Brush Fire

Ring of Fire

Lots of smoke and distant fire added some unexpected interest to our 3 day stay in rustic Binna Burra Lodge Mountain Lodge.  Burns like this hadn’t happened for several decades, and we were told we were lucky to be there for the show.

Smoke visible on the far side of Ships Stern

About an hour directly west of Brisbane, in an area referred to as the Gold Coast Hinterland, (Queensland, Australia), Binna Burra, which is celebrating its 80th anniversary, is surrounded by the Lamington National Park.  Warned that the Parks and Wildlife Service would be deliberately setting brush fires, looking out our bedroom window, we first noticed smoke about noon on Wednesday, coming from the far side of a sharp ridge to the east called Ships Steer.

View from our room at Binna Burra lodge at 3:15pm on Wed Aug 28.

By 3pm, it was clear that the fire had crested the peak of Ships Steer and was heading west, and by 4:15, flames were visible on the far side of the valley.

Visible Flames

Although a deep valley and a rain forest would probably keep the fire from reaching the lodge, by evening, the smoke smell was pervasive, spreading miles to the west, and creating an extraordinarily long and colorful sunset.

Smokey Sunset

By dark, Ships Steer was crowned with a ring of fire, making a surprisingly pretty show from our balcony.  Besides the flames, smoke and smell, we could actually hear the distant roar of the bush fire, with an occasional popping sound.

Ring of Fire

Burning is a natural part of these Australian forests, and some plants actually require the heat from a fire to germinate.  Getting roasted is a natural signal to the seeds that they are now in a cleared area and will have access to the sun. 
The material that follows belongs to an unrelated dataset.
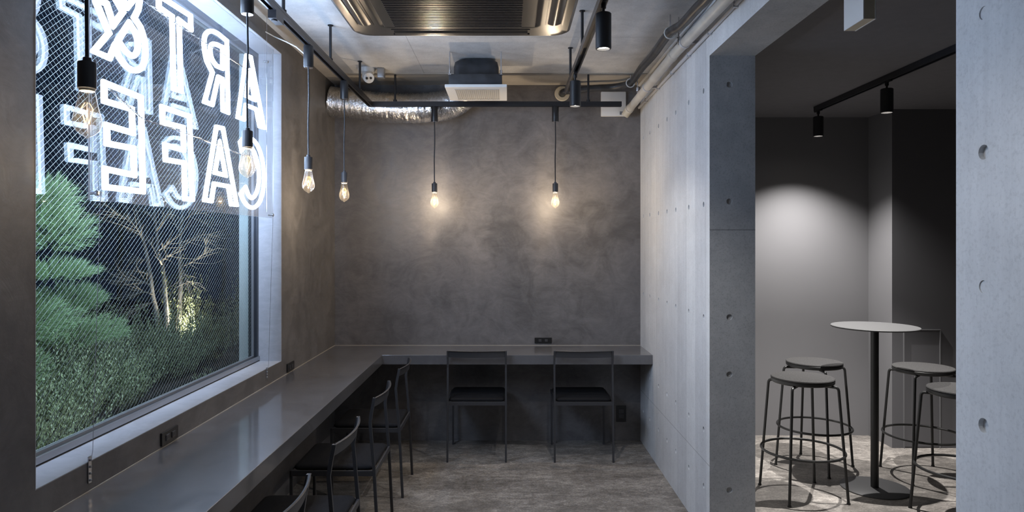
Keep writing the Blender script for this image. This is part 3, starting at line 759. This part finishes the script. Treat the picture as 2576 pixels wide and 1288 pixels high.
# ------------------------------------------------------------------ counter
cn = MB()
poly = [(XL + .0003, YF + .6), (-.909, YF + .6), (-.909, 4.927), (XR - .0003, 4.927), (XR - .0003, YB - .0003), (XL + .0003, YB - .0003)]
n = len(poly)
cn._add([(x, y, .681) for x, y in poly] + [(x, y, .75) for x, y in poly], [tuple(reversed(range(n))), tuple(range(n, 2 * n))] + [(i, (i + 1) % n, n + (i + 1) % n, n + i) for i in range(n)])
ct = tag(cn.build('counter', M['counter'], smooth=False, bevel=.003), 'dark mortar L-shaped counter along the window wall and the back wall', 'counter')

sb_ = MB(); sb_.box(XL + .0004, XL + .0036, YF + .6, YB - .004, .7495, .753); sb_.box(XL + .0004, XR - .0004, YB - .0036, YB - .0004, .7495, .753)
sb_.build('sealant_bead', M['strip'], ct, smooth=False)

# ------------------------------------------------------------------ outlets
def outlet(name, loc, rz, wd, ht, label, vert=False):
    t = thing(name, label, 'power outlet', loc, rz, group='black power outlets')    # local -y faces the room
    MB().box(-wd / 2, wd / 2, -.008, 0, -ht / 2, ht / 2).build('plate', M['outlet'], t, smooth=False, bevel=.002)
    k = 2
    for i in range(k):
        if vert: cx, cz = 0, (i - .5) * ht * .3
        else: cx, cz = (i - .5) * wd * .36, 0
        s = min(wd, ht) * .26
        ins = MB().box(cx - s, cx + s, -.011, -.007, cz - s * .85, cz + s * .85).build('socket', M['socket'], t, smooth=False, bevel=.001)
        sl3 = MB()
        for dx in (-.4, .4): sl3.box(cx + dx * s - .0012, cx + dx * s + .0012, -.0116, -.0105, cz - s * .4, cz + s * .4)
        sl3.build('slot', M['tape'], ins, smooth=False)
    return t
outlet('power_outlet', (XL, 2.75, .785), PI / 2, .132, .052, 'black double power outlet on the window wall above the counter, nearer one')
outlet('power_outlet', (XL, 4.28, .785), PI / 2, .132, .052, 'black double power outlet on the window wall above the counter, close to the back corner')
outlet('power_outlet', (.277, YB, .79), 0, .135, .044, 'flat black double power outlet on the back wall above the counter')
outlet('power_outlet', (.892, YB, .213), 0, .078, .126, 'upright black power outlet on the back wall under the counter', True)

# ------------------------------------------------------------------ chairs
def bar(mb, pts, hx, hy, xc):             # flat-bar post in the plane x = xc
    vs = []; 
    for i, (y, z) in enumerate(pts):
        for dx, dy in ((-hx, -hy), (hx, -hy), (hx, hy), (-hx, hy)): vs.append((xc + dx, y + dy, z))
    fs = [(3, 2, 1, 0), tuple(4 * (len(pts) - 1) + k for k in range(4))]
    for i in range(len(pts) - 1):
        for k in range(4): l = (k + 1) % 4; fs.append((4 * i + k, 4 * i + l, 4 * i + 4 + l, 4 * i + 4 + k))
    return mb._add(vs, fs)
def make_chair():
    t = thing('chair', '', 'chair', group='black steel chairs at the counter')
    W2 = .208; D = .435
    for s in (-1, 1):
        m_ = MB(); bar(m_, [(0, 0), (.012, .25), (.022, .43), (.032, .55), (.042, .667), (.034, .72), (.02, .79)], .0068, .0078, s * W2)
        m_.build('rear_leg', M['chair'], t, smooth=False, bevel=.0015)
        m_ = MB(); bar(m_, [(D, 0), (D, .425)], .0068, .0078, s * (W2 - .006))
        m_.build('front_leg', M['chair'], t, smooth=False, bevel=.0015)
    fr = MB(); fr.box(-W2, W2, .014, .024, .400, .427); fr.box(-W2, W2, D - .006, D + .004, .400, .427)
    for s in (-1, 1): fr.box(s * W2 - .005, s * W2 + .005, .02, D, .400, .427)
    fr.build('seat_frame', M['chair'], t, smooth=False, bevel=.0012)
    # cushion
    hx, y0_, y1_ = .199, .026, .428
    def rr(ins, z, r=.03):
        out = []; cx = 0; cy = (y0_ + y1_) / 2; hx_ = hx - ins; hy_ = (y1_ - y0_) / 2 - ins
        for (sx, sy, a0) in ((1, 1, 0), (-1, 1, 90), (-1, -1, 180), (1, -1, 270)):
            for k in range(5):
                a = math.radians(a0 + 90 * k / 4); out.append((sx * (hx_ - r) + r * math.cos(a), cy + sy * (hy_ - r) + r * math.sin(a), z))
        return out
    loft([rr(.004, .425), rr(0, .430), rr(.0, .438), rr(.006, .446), rr(.025, .450), rr(.09, .452)]).build('seat', M['seat'], t, angle=50)
    # bowed backrest with a rolled top edge
    bk = MB(); K = 16; prof = [(.0, .742), (.0, .784), (-.003, .790), (-.009, .7925), (-.013, .789), (-.0115, .7865), (-.008, .788), (-.005, .786), (-.004, .780), (-.004, .742)]
    vs = []; n = len(prof)
    for i in range(K + 1):
        x = -W2 + 2 * W2 * i / K; bow = -.030 * (1 - (x / W2) ** 2)
        yb = .030
        for (dy, z) in prof: vs.append((x, yb + bow + dy - .10 * (z - .742) , z))
    fs = [(i * n + k, i * n + (k + 1) % n, (i + 1) * n + (k + 1) % n, (i + 1) * n + k) for i in range(K) for k in range(n)] + [tuple(range(n)), tuple(K * n + k for k in reversed(range(n)))]
    bk._add(vs, fs); bk.build('backrest', M['chair'], t, angle=30)
    return t
ch0 = make_chair()
CH = [((-.223, 4.851, 0), 0, 'black steel chair at the back counter, left one of the two facing the back wall'),
      ((.54, 4.848, 0), 0, 'black steel chair at the back counter, right one beside the concrete wall'),
      ((-.645, 2.07, 0), PI / 2, 'black steel chair at the window counter, nearest the viewer and cut by the lower edge'),
      ((-.645, 2.822, 0), PI / 2, 'black steel chair at the window counter, second from the viewer'),
      ((-.645, 3.606, 0), PI / 2, 'black steel chair at the window counter, third from the viewer'),
      ((-.645, 4.385, 0), PI / 2, 'black steel chair at the window counter, farthest from the viewer by the inner corner')]
for i, (loc, rz, lab) in enumerate(CH):
    o = ch0 if i == 0 else copy_tree(ch0)
    o.location = loc; o.rotation_euler = (0, 0, rz); o['label'] = lab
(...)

View from Bellbird Lookout

By Thursday, the fire had moved south along along Ships Steer, reaching Charraboomba Rock.  Although the entire crown had just experienced what appeared to be intense fires, from a distance, the canopy of the trees still appeared green. That night, the smoke was much more annoying, creating a significant haze, and mostly obscuring the sunset. There were only small glimpses of fire visible from our room.


Leaving the lodge and park on Friday, we stopped at Rosins Lookout to look up valley and see the last few traces of smoke. A ranger was making notes, and looking at Ships Steer through binoculars, so I stopped to chat with him.  He said that he and several other rangers had started the fires with handheld igniters, and they were very pleased with how successfully the burn had gone. He explained that after 20 years without a fire, dried brush was piled at least thigh high, presenting a serious risk of uncontrolled fire.  By deliberately burning in the winter, with cool nights (by their standards) and relatively high humidity (by their standards), a slow burn would consume the low lying brush, without harming the canopy.   He expected that they would reopen that section of the park to visitors within a few days, and that it would have new wild flowers immediately after the next rain.